昨日の歌詞を翻訳してる時、塩野七生氏の短編集を思い出しました。
『サロメの乳母の話』という本で、歴史・伝説上の有名人を身近な人の視点から、世上知られている人物評をくつがえすように書かれた物語たち。
たとえば表題作のサロメは、乳母の目を通して、政治的に苦しい立場にあった義父と母を助けるため、異様なおねだりに見せかけて王家の敵・ヨハネを殺させた、思いやり深く聡明な女性として描かれます。
(サロメの伝承の過去記事はこちら★)
その短編集に、イエス・キリストと母マリアの関係を弟の目から描いた1編があります。
マリアはごく普通の母親として、生業を投げ出し家出して当時のユダヤ社会に挑戦する息子を心配し続けます。心痛と苦悩と哀しみを抱える母を、神聖受胎などではなく父母の愛から生まれた弟はやさしく支えます。
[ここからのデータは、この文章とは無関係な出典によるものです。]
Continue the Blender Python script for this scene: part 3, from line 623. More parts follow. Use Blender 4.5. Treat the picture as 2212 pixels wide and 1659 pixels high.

しかし、神の子・イエスはもっと高次の理想しか視界にありません。やっと故郷へ布教に来た息子に一目会おうと出かけたマリアと同伴した弟が浴びた言葉は印象的でした。
大勢の聴衆に押されて近づけずにいるマリアたちのために「あなたの母と弟が来ていますよ」と親切な人が声をかけてくれます。道を空けてもらってほっとしたのもつかのま、
「わたしの母とは誰のことか。わたしの兄弟とは誰のことか。わたしの母、わたしの兄弟とは、神の御言葉を聴いて、それを行う人すべてである」
これは塩野氏の創作ではなく、聖書に残っている状況と言葉です(ルカ8章21)。
信徒の立場で聖書で読めば、美しい言葉でしょう。でも、彼を心配し続け、やっと会えると思って飛んできた家族に浴びせる言葉でしょうか。
塩野氏は、弟の感想として「あれほど、他人には愛を説く兄なのに」と書いておられます。
昨日の歌詞を訳しながら、この小説の作者が女性であるのがとても納得できる気がしました。
大所高所の見地を持たないと言われればそれまでですが、それでは、理想しか見えていないヒーロー、身近な人の涙や苦しみを視界に入れないヒーローの「見地」はどうなのでしょう。
Just something I can turn to=「頼りになるものを持っている」と稚拙な訳になりましたが、信頼でき、安心させてくれる何ものかこそ、歌詞の女性の求めではないかと思います。